Quasi tre anni fa, vedeva la luce “Polaris”, l’album più “accessibile” dei Tesseract. Oggi, dopo una lunga attesa intervallata da singoli e indizi, i Nostri danno alle stampe “Sonder”. Prima di scavare a fondo in un disco che insieme ai due episodi di “Automata” dei Between the Buried and Me è destinato a dettare il trend delle prossime produzioni progressive metal, occorre sottolineare un fatto molto importante: “Sonder” è il secondo lavoro consecutivo con la stessa line-up, una notizia per una formazione che, negli anni, è stata piuttosto irrequieta, soprattutto in termini di vocalist. E si sente. Infatti possiamo dire senza remora alcuna che la quarta opera della band di Milton Keynes è la più coesa e completa della loro carriera.
E poi, anche un concept potente e universale aiuta a tenere le fila di un discorso estremamente complesso. Per chi ancora non avesse letto interviste e recensioni dei nostri colleghi internazionali, “Sonder” è un termine inventato da John Koenig, mente che ha partorito il “Dictionary of Obscure Sorrows”, una raccolta di parole inesistenti in inglese ma che cercano di colmare alcuni vuoti linguistici, identificando emozioni e sensazioni indescrivibili. “Sonder”, in soldoni, starebbe a significare il realizzare che siamo circondati da individui che vivono vite complesse e reali esattamente come la nostra, e che facciamo parte di un disegno infinitamente più grande di noi. Solo a pensarci gira la testa.
Ma i Tesseract non si sono persi d’animo, e cercando di indagare questo concetto hanno costruito “Sonder” su un’alternanza quasi matematica tra momenti riflessivi e arrabbiati, rispecchiando l’ira, la frustrazione, il dolore, la rassegnazione, l’accettazione e una serie infinita di emozioni che derivano dalla comprensione di quanto piccoli, soli e insignificanti siano gli esseri umani, se paragonati al meccanismo che fa funzionare l’Universo. E anche raggruppando in un unico disco tutti gli elementi distintivi dei tre full-length precedenti. In questo lavoro infatti ritroviamo l’energia di “One” (tanto che il vocalist Daniel Tompkins rispolvera gli harsh vocals, come in “King”), le atmosfere oniriche e ambient di “Altered State” (vedi “Orbital”) e la maggiore accessibilità di “Polaris” (riconoscibile in “Luminary”). A proposito di “Polaris”, sarebbe stato facile rimanere nella comfort zone di questo album, ma per una band che storicamente non ha mai accettato compromessi, non è un’opzione percorribile.

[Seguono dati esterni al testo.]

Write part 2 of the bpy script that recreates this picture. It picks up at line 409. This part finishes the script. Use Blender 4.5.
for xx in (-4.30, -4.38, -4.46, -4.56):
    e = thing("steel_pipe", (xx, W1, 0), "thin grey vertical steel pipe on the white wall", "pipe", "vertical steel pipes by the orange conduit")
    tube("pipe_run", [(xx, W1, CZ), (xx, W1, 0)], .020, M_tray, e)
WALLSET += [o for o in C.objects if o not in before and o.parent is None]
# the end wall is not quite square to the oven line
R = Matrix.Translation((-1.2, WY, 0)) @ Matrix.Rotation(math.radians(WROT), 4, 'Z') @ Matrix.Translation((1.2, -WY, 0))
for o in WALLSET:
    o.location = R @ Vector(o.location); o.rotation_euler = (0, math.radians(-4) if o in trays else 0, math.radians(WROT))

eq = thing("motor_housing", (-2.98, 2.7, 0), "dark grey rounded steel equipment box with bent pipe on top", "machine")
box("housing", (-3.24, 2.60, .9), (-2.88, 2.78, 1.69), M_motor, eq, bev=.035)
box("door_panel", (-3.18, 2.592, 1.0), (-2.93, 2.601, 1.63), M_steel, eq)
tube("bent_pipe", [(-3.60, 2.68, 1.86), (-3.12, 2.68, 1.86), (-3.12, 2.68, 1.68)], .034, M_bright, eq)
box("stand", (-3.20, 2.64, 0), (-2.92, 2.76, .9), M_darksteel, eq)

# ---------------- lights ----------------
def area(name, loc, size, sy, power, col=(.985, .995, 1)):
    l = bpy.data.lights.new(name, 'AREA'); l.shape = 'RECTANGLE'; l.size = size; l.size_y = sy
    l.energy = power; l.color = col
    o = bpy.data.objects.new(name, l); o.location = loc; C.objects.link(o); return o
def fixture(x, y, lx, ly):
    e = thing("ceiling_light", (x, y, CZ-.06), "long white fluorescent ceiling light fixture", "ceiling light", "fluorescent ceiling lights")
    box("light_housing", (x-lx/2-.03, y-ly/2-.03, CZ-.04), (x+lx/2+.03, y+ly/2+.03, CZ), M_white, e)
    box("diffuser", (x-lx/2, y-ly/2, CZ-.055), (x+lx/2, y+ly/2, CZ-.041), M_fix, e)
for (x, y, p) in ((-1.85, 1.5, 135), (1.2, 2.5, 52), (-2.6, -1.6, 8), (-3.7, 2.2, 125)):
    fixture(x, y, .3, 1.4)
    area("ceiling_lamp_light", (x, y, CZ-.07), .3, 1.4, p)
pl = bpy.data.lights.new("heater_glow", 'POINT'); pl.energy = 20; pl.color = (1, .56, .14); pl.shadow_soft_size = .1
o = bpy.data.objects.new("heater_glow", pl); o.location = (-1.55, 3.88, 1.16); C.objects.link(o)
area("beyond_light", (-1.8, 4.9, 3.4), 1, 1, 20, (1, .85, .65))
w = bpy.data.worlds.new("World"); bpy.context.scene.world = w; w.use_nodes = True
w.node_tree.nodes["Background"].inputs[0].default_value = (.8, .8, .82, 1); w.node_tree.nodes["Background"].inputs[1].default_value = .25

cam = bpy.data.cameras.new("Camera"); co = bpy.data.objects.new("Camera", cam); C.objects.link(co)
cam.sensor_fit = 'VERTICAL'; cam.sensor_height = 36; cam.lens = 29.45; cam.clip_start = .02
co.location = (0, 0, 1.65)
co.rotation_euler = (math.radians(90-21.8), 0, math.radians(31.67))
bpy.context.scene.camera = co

Ecco che quindi con un coraggio che a molte formazioni “giovani” manca, i Nostri si buttano in un lavoro che ripaga la fatica e il tempo spesoci sopra, risultando in un’opera sfaccettata e impossibile da archiviare con un ascolto distratto. Se proprio dobbiamo trovarci un difetto, soprattutto per un fan digiuno da tempo di materiale inedito, forse è la durata ridotta, che sfiora appena la quarantina di minuti. Ma “Sonder” è un disco che è come i primi raggi di sole dopo un inverno infinito, che rilascia endorfine nonostante il mood generale e le riflessioni filosofiche che poco si addicono a una vita sempre di corsa e sempre virtualmente connessi, ma soli come non mai.